Na última semana, as conversas começaram a avançar. No dia 4, técnicos da equipe econômica do governo, deputados e senadores se reuniram em Brasília para debater o novo marco regulatório. “Apresentamos os pontos mais sensíveis, na visão do governo, e ouvimos as autoridades presentes”, diz Mac Cord. Arnaldo Jardim (Cidadania-SP), relator, e João Maia (PL-RN), presidente da comissão especial que analisa a nova Lei de Concessões, vêm avaliando as sugestões do governo. “Provavelmente, como deseja o governo, vamos repensar a necessidade de apresentação de uma série de atestados”, diz Maia. Outro ponto que deverá ser revisto é a chamada outorga carimbada, em que o valor pago pelo vencedor do leilão pode ser direcionado a qualquer obra pública, em qualquer região do país — a ideia é chegar a uma porcentagem que pode ser redirecionada. Está em discussão também o mecanismo que facilita a tomada de controle societário pelos bancos e outros investidores do projeto caso a operação apresente resultados financeiros deficitários e corra o risco de entrar em recuperação judicial. “Nossa intenção é ter uma legislação moderna, que atraia a iniciativa privada”, diz Jardim.
Aeroporto de Natal: a concessionária anunciou em março que vai devolver a concessão
Os problemas de uma concessão malfeita já são conhecidos. Um dos casos de fracasso é o do Aeroporto de São Gonçalo do Amarante, em Natal, o primeiro a passar por um processo de licitação no país, em 2011. O grupo argentino Inframerica, vencedor do leilão, investiu aproximadamente 700 milhões de reais na obra. No início de março, a concessionária anunciou que vai devolver a concessão. O baixo fluxo de passageiros e a defasagem nas tarifas aeroportuárias constituem os principais motivos alegados. “O aumento das taxas era ajustado somente pela inflação e a quantidade esperada de passageiros não se confirmou”, afirma José Antunes Sobrinho, acionista da fabricante de concreto Engemix e ex-sócio do aeroporto de Natal. “Por isso, é tão importante termos processos de concessão mais claros e com mais chance de ser bem-sucedidos.”

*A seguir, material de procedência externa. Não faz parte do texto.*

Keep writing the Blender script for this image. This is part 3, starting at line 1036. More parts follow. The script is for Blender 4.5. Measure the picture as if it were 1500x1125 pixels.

No próximo dia 18, a Frente Parlamentar de Logística e Infraestrutura, formada por 33 deputados, vai se reunir com técnicos do governo, investidores, consultores e economistas para debater, pela última vez, o novo marco legal de concessões. Depois disso, a lei deve seguir para votação em plenário e para aprovação no Senado. A ideia é colocar os pingos nos is e chegar a um consenso. “Neste momento, o mais importante é que o Congresso e o governo cheguem a uma harmonia”, diz o economista Antônio Delfim Netto à EXAME. “A ideia da nova lei é boa, falta aparar alguns pontos e chegar a um denominador comum.” Delfim Netto é, há seis décadas, um dos mais privilegiados observadores do jogo político de Brasília. Sabe que, sem alinhamento, a transformação não avança — e o Brasil seguirá caminhando à beira do desfiladeiro, assim como nos cânions de Aparados da Serra.